**COLLECTED MATERIAL**
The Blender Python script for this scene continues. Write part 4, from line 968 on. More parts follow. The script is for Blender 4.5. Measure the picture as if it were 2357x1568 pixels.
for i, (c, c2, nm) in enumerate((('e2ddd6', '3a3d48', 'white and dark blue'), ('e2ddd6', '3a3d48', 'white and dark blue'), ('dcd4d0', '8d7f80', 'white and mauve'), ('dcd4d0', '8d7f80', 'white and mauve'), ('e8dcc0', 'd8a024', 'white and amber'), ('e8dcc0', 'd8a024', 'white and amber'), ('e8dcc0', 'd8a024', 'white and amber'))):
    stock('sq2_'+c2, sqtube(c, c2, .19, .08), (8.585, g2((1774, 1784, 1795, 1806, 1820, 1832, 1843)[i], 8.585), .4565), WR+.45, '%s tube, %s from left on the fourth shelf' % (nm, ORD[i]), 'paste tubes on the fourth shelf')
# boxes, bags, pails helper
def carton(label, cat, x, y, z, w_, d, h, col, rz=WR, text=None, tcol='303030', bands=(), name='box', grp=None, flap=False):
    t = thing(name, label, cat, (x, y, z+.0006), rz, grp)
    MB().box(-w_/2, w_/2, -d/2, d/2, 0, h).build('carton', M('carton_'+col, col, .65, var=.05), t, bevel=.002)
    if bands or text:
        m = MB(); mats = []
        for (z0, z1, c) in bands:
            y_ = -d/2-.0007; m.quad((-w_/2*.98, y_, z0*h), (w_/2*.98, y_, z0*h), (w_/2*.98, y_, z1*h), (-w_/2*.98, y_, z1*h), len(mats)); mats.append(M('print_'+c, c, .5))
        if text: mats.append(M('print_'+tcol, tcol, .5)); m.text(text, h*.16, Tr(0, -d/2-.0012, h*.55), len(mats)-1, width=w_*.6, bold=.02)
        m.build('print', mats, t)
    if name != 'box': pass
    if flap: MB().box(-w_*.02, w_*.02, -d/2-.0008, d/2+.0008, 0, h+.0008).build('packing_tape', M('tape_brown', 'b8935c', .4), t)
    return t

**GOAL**
Copy out all lines above that include the string "from".

**FINAL RESULT**
The Blender Python script for this scene continues. Write part 4, from line 968 on. More parts follow. The script is for Blender 4.5. Measure the picture as if it were 2357x1568 pixels.
    stock('sq2_'+c2, sqtube(c, c2, .19, .08), (8.585, g2((1774, 1784, 1795, 1806, 1820, 1832, 1843)[i], 8.585), .4565), WR+.45, '%s tube, %s from left on the fourth shelf' % (nm, ORD[i]), 'paste tubes on the fourth shelf')